→ **What the task asks**
Line by line, reproduce exactly the beginning of the listing below, ending with the line that contains "corner window', 'wall')" and adding nothing.

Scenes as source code
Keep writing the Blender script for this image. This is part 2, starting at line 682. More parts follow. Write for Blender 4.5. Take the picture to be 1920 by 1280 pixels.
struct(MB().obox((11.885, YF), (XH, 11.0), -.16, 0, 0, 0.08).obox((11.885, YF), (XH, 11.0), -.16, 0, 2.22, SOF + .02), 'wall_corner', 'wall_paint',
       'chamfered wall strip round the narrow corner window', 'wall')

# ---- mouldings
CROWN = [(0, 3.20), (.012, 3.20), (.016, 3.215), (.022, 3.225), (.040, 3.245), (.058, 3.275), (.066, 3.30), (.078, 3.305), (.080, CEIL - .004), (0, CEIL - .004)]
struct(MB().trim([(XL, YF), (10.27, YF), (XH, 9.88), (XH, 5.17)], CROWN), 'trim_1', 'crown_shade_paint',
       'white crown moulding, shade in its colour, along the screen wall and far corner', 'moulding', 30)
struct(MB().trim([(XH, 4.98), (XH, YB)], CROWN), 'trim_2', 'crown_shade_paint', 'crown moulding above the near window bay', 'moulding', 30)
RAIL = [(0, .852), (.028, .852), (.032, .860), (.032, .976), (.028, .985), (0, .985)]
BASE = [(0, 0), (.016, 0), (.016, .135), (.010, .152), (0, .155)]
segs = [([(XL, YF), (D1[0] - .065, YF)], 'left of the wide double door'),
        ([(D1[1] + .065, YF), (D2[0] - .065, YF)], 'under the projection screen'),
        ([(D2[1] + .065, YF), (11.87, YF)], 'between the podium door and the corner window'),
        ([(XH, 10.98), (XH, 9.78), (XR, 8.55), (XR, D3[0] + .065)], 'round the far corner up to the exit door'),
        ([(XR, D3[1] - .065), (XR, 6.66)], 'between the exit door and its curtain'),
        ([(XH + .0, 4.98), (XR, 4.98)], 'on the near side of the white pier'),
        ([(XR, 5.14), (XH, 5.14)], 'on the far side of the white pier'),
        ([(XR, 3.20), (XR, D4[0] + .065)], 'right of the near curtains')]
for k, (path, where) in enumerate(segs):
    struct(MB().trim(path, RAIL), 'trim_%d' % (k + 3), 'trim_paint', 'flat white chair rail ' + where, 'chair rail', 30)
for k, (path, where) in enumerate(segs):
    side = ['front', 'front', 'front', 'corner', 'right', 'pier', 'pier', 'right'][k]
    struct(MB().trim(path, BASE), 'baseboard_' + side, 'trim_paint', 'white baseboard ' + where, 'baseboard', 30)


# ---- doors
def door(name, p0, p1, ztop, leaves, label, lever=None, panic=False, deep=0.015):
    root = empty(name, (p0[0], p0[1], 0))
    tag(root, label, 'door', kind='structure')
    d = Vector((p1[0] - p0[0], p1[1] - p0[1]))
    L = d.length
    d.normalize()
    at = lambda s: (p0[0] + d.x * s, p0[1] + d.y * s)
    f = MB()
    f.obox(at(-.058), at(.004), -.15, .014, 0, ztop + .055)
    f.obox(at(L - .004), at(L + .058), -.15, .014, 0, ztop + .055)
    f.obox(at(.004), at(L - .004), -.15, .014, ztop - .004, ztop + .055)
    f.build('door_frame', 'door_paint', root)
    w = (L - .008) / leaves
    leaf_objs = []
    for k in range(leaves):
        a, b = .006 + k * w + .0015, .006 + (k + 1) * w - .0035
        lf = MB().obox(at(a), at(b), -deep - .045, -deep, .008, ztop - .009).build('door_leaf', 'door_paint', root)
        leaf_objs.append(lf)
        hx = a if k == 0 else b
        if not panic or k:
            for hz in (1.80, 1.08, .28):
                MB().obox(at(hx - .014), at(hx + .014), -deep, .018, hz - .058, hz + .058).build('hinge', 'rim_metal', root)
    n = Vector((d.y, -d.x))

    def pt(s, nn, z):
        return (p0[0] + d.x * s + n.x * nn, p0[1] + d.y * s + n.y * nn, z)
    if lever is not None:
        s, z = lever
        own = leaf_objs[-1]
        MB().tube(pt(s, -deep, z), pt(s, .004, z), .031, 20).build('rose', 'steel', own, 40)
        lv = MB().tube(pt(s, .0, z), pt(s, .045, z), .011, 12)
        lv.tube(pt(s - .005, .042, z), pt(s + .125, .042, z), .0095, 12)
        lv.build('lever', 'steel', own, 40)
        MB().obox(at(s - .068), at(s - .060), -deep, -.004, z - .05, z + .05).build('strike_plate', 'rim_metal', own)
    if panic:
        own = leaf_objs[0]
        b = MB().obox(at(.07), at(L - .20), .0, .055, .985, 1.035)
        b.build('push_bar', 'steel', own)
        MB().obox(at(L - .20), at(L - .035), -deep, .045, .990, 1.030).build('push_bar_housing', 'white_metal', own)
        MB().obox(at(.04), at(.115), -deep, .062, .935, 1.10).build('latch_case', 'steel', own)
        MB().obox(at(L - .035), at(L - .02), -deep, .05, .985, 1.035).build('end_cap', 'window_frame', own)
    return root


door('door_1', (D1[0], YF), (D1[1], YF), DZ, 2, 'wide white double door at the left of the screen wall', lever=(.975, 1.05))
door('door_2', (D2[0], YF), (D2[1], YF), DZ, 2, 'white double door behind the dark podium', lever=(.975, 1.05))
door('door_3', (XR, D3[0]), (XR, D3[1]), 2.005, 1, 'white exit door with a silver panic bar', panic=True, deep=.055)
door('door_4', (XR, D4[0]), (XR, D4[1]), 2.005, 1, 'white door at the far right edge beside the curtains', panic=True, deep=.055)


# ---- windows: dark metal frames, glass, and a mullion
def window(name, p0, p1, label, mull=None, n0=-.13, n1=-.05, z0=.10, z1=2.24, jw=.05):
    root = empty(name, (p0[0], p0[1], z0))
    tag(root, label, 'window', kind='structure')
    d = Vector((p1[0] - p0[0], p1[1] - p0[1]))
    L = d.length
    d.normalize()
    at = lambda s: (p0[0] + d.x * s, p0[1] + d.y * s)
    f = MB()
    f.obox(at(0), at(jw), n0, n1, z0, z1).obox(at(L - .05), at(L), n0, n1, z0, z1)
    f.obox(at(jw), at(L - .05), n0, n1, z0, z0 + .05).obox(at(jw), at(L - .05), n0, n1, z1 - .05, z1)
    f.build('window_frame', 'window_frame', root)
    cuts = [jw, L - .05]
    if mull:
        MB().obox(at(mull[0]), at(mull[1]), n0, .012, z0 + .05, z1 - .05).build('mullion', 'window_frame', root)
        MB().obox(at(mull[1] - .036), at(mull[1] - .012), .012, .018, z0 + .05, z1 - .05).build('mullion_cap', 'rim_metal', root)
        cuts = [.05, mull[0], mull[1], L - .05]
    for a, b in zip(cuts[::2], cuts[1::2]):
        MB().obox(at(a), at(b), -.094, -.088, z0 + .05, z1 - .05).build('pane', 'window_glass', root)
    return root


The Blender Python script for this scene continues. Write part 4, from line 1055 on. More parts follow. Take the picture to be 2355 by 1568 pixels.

→ **Worked solution**
Keep writing the Blender script for this image. This is part 2, starting at line 682. More parts follow. Write for Blender 4.5. Take the picture to be 1920 by 1280 pixels.
struct(MB().obox((11.885, YF), (XH, 11.0), -.16, 0, 0, 0.08).obox((11.885, YF), (XH, 11.0), -.16, 0, 2.22, SOF + .02), 'wall_corner', 'wall_paint',
       'chamfered wall strip round the narrow corner window', 'wall')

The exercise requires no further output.